**PROMPT**
Reproduce each line of the material precisely.

**INFORMATION GIVEN**
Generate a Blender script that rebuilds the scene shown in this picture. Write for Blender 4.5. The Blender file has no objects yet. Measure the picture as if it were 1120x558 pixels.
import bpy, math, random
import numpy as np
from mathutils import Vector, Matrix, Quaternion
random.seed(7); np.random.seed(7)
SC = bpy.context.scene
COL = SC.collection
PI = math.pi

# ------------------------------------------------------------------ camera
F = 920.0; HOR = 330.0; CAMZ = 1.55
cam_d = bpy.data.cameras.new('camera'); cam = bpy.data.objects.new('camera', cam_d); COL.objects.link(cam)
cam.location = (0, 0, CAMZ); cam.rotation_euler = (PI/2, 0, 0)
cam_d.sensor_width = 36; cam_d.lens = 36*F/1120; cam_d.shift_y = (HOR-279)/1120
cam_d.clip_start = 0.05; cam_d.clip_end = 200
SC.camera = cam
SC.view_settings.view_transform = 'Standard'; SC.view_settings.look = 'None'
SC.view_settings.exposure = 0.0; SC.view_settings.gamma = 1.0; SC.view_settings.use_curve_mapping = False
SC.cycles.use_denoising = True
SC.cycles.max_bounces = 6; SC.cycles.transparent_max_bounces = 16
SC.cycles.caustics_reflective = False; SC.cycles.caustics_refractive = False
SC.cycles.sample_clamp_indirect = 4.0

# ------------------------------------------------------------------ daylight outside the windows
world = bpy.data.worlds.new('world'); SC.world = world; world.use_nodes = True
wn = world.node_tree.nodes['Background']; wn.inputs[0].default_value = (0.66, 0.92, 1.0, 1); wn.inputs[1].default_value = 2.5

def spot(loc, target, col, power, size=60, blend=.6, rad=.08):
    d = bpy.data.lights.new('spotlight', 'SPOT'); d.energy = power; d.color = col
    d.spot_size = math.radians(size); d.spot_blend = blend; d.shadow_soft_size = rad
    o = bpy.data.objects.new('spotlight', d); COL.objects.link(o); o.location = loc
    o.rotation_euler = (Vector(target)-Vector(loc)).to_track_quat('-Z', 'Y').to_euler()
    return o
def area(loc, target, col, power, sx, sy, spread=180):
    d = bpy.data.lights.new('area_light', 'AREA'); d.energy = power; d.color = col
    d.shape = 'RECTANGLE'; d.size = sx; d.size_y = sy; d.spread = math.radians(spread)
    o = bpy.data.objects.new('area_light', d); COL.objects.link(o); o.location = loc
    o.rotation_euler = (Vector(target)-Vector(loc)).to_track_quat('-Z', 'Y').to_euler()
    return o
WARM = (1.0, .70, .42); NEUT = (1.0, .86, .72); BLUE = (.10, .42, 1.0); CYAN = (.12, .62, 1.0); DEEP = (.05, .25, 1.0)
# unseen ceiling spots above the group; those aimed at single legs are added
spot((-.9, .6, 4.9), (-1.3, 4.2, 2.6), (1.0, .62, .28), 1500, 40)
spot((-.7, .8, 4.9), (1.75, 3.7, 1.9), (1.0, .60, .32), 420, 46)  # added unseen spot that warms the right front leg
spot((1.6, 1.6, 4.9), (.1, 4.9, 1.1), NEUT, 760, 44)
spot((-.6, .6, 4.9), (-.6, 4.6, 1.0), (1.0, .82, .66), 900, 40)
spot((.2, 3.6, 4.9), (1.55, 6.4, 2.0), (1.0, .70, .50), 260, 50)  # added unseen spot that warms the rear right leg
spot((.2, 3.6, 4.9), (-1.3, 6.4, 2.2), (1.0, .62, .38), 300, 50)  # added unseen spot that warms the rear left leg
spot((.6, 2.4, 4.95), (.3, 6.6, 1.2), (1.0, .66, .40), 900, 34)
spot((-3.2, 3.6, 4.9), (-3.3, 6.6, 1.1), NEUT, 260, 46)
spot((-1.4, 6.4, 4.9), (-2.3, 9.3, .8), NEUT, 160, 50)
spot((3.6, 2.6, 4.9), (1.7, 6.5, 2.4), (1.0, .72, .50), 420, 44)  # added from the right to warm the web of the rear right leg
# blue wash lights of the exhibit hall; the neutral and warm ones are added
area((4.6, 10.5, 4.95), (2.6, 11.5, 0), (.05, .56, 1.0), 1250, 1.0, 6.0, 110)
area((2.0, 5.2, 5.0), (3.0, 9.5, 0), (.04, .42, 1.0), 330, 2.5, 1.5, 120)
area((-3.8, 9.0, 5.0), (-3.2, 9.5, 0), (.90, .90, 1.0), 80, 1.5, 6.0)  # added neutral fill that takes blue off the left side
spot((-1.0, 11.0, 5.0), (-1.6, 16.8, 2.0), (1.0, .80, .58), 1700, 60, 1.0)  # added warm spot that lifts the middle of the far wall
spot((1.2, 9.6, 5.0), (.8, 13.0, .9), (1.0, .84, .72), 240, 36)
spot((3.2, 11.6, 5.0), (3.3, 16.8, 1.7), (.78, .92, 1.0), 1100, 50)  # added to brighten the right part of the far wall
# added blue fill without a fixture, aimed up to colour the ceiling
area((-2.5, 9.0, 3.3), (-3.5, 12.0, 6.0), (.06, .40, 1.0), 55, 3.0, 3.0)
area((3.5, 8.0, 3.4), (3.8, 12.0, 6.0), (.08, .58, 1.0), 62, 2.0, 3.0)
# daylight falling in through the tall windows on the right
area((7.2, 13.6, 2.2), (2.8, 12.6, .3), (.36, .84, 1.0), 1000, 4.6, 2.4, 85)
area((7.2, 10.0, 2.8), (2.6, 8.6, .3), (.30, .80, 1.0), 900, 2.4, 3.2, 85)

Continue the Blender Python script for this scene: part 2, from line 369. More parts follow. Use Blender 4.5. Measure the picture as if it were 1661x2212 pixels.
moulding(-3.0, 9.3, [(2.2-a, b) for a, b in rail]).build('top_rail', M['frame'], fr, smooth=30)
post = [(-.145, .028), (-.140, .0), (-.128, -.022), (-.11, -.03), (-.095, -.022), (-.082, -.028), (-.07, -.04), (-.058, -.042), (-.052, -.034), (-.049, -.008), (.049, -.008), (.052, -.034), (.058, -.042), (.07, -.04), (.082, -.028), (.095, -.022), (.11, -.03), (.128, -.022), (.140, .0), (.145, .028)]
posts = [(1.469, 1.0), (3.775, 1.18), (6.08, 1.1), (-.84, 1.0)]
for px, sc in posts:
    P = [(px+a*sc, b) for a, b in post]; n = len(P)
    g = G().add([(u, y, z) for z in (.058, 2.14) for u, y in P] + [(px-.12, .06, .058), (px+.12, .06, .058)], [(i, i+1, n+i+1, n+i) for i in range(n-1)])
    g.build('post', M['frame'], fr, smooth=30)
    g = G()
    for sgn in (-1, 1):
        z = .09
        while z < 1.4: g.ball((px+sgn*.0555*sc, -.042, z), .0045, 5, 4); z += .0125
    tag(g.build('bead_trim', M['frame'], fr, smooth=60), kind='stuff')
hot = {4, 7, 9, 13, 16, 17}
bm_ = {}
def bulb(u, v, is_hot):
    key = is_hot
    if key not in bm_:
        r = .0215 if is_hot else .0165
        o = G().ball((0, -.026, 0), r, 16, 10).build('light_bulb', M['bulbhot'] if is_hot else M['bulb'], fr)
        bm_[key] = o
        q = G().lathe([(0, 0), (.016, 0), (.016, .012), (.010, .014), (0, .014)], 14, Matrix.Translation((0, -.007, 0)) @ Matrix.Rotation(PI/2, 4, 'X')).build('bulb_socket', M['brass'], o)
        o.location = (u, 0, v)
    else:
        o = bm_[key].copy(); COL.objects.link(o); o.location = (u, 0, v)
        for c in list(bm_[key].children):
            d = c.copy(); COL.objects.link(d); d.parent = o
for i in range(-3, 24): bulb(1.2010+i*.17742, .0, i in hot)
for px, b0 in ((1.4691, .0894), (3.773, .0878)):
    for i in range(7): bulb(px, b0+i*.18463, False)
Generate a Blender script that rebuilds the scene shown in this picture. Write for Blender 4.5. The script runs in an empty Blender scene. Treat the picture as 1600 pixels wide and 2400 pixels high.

**TASK RESPONSE**
Generate a Blender script that rebuilds the scene shown in this picture. Write for Blender 4.5. The Blender file has no objects yet. Measure the picture as if it were 1120x558 pixels.
import bpy, math, random
import numpy as np
from mathutils import Vector, Matrix, Quaternion
random.seed(7); np.random.seed(7)
SC = bpy.context.scene
COL = SC.collection
PI = math.pi

# ------------------------------------------------------------------ camera
F = 920.0; HOR = 330.0; CAMZ = 1.55
cam_d = bpy.data.cameras.new('camera'); cam = bpy.data.objects.new('camera', cam_d); COL.objects.link(cam)
cam.location = (0, 0, CAMZ); cam.rotation_euler = (PI/2, 0, 0)
cam_d.sensor_width = 36; cam_d.lens = 36*F/1120; cam_d.shift_y = (HOR-279)/1120
cam_d.clip_start = 0.05; cam_d.clip_end = 200
SC.camera = cam
SC.view_settings.view_transform = 'Standard'; SC.view_settings.look = 'None'
SC.view_settings.exposure = 0.0; SC.view_settings.gamma = 1.0; SC.view_settings.use_curve_mapping = False
SC.cycles.use_denoising = True
SC.cycles.max_bounces = 6; SC.cycles.transparent_max_bounces = 16
SC.cycles.caustics_reflective = False; SC.cycles.caustics_refractive = False
SC.cycles.sample_clamp_indirect = 4.0

# ------------------------------------------------------------------ daylight outside the windows
world = bpy.data.worlds.new('world'); SC.world = world; world.use_nodes = True
wn = world.node_tree.nodes['Background']; wn.inputs[0].default_value = (0.66, 0.92, 1.0, 1); wn.inputs[1].default_value = 2.5

def spot(loc, target, col, power, size=60, blend=.6, rad=.08):
    d = bpy.data.lights.new('spotlight', 'SPOT'); d.energy = power; d.color = col
    d.spot_size = math.radians(size); d.spot_blend = blend; d.shadow_soft_size = rad
    o = bpy.data.objects.new('spotlight', d); COL.objects.link(o); o.location = loc
    o.rotation_euler = (Vector(target)-Vector(loc)).to_track_quat('-Z', 'Y').to_euler()
    return o
def area(loc, target, col, power, sx, sy, spread=180):
    d = bpy.data.lights.new('area_light', 'AREA'); d.energy = power; d.color = col
    d.shape = 'RECTANGLE'; d.size = sx; d.size_y = sy; d.spread = math.radians(spread)
    o = bpy.data.objects.new('area_light', d); COL.objects.link(o); o.location = loc
    o.rotation_euler = (Vector(target)-Vector(loc)).to_track_quat('-Z', 'Y').to_euler()
    return o
WARM = (1.0, .70, .42); NEUT = (1.0, .86, .72); BLUE = (.10, .42, 1.0); CYAN = (.12, .62, 1.0); DEEP = (.05, .25, 1.0)
# unseen ceiling spots above the group; those aimed at single legs are added
spot((-.9, .6, 4.9), (-1.3, 4.2, 2.6), (1.0, .62, .28), 1500, 40)
spot((-.7, .8, 4.9), (1.75, 3.7, 1.9), (1.0, .60, .32), 420, 46)  # added unseen spot that warms the right front leg
spot((1.6, 1.6, 4.9), (.1, 4.9, 1.1), NEUT, 760, 44)
spot((-.6, .6, 4.9), (-.6, 4.6, 1.0), (1.0, .82, .66), 900, 40)
spot((.2, 3.6, 4.9), (1.55, 6.4, 2.0), (1.0, .70, .50), 260, 50)  # added unseen spot that warms the rear right leg
spot((.2, 3.6, 4.9), (-1.3, 6.4, 2.2), (1.0, .62, .38), 300, 50)  # added unseen spot that warms the rear left leg
spot((.6, 2.4, 4.95), (.3, 6.6, 1.2), (1.0, .66, .40), 900, 34)
spot((-3.2, 3.6, 4.9), (-3.3, 6.6, 1.1), NEUT, 260, 46)
spot((-1.4, 6.4, 4.9), (-2.3, 9.3, .8), NEUT, 160, 50)
spot((3.6, 2.6, 4.9), (1.7, 6.5, 2.4), (1.0, .72, .50), 420, 44)  # added from the right to warm the web of the rear right leg
# blue wash lights of the exhibit hall; the neutral and warm ones are added
area((4.6, 10.5, 4.95), (2.6, 11.5, 0), (.05, .56, 1.0), 1250, 1.0, 6.0, 110)
area((2.0, 5.2, 5.0), (3.0, 9.5, 0), (.04, .42, 1.0), 330, 2.5, 1.5, 120)
area((-3.8, 9.0, 5.0), (-3.2, 9.5, 0), (.90, .90, 1.0), 80, 1.5, 6.0)  # added neutral fill that takes blue off the left side
spot((-1.0, 11.0, 5.0), (-1.6, 16.8, 2.0), (1.0, .80, .58), 1700, 60, 1.0)  # added warm spot that lifts the middle of the far wall
spot((1.2, 9.6, 5.0), (.8, 13.0, .9), (1.0, .84, .72), 240, 36)
spot((3.2, 11.6, 5.0), (3.3, 16.8, 1.7), (.78, .92, 1.0), 1100, 50)  # added to brighten the right part of the far wall
# added blue fill without a fixture, aimed up to colour the ceiling
area((-2.5, 9.0, 3.3), (-3.5, 12.0, 6.0), (.06, .40, 1.0), 55, 3.0, 3.0)
area((3.5, 8.0, 3.4), (3.8, 12.0, 6.0), (.08, .58, 1.0), 62, 2.0, 3.0)
# daylight falling in through the tall windows on the right
area((7.2, 13.6, 2.2), (2.8, 12.6, .3), (.36, .84, 1.0), 1000, 4.6, 2.4, 85)
area((7.2, 10.0, 2.8), (2.6, 8.6, .3), (.30, .80, 1.0), 900, 2.4, 3.2, 85)

Continue the Blender Python script for this scene: part 2, from line 369. More parts follow. Use Blender 4.5. Measure the picture as if it were 1661x2212 pixels.
moulding(-3.0, 9.3, [(2.2-a, b) for a, b in rail]).build('top_rail', M['frame'], fr, smooth=30)
post = [(-.145, .028), (-.140, .0), (-.128, -.022), (-.11, -.03), (-.095, -.022), (-.082, -.028), (-.07, -.04), (-.058, -.042), (-.052, -.034), (-.049, -.008), (.049, -.008), (.052, -.034), (.058, -.042), (.07, -.04), (.082, -.028), (.095, -.022), (.11, -.03), (.128, -.022), (.140, .0), (.145, .028)]
posts = [(1.469, 1.0), (3.775, 1.18), (6.08, 1.1), (-.84, 1.0)]
for px, sc in posts:
    P = [(px+a*sc, b) for a, b in post]; n = len(P)
    g = G().add([(u, y, z) for z in (.058, 2.14) for u, y in P] + [(px-.12, .06, .058), (px+.12, .06, .058)], [(i, i+1, n+i+1, n+i) for i in range(n-1)])
    g.build('post', M['frame'], fr, smooth=30)
    g = G()
    for sgn in (-1, 1):
        z = .09
        while z < 1.4: g.ball((px+sgn*.0555*sc, -.042, z), .0045, 5, 4); z += .0125
    tag(g.build('bead_trim', M['frame'], fr, smooth=60), kind='stuff')
hot = {4, 7, 9, 13, 16, 17}
bm_ = {}
def bulb(u, v, is_hot):
    key = is_hot
    if key not in bm_:
        r = .0215 if is_hot else .0165
        o = G().ball((0, -.026, 0), r, 16, 10).build('light_bulb', M['bulbhot'] if is_hot else M['bulb'], fr)
        bm_[key] = o
        q = G().lathe([(0, 0), (.016, 0), (.016, .012), (.010, .014), (0, .014)], 14, Matrix.Translation((0, -.007, 0)) @ Matrix.Rotation(PI/2, 4, 'X')).build('bulb_socket', M['brass'], o)
        o.location = (u, 0, v)
    else:
        o = bm_[key].copy(); COL.objects.link(o); o.location = (u, 0, v)
        for c in list(bm_[key].children):
            d = c.copy(); COL.objects.link(d); d.parent = o
for i in range(-3, 24): bulb(1.2010+i*.17742, .0, i in hot)
for px, b0 in ((1.4691, .0894), (3.773, .0878)):
    for i in range(7): bulb(px, b0+i*.18463, False)
Generate a Blender script that rebuilds the scene shown in this picture. Write for Blender 4.5. The script runs in an empty Blender scene. Treat the picture as 1600 pixels wide and 2400 pixels high.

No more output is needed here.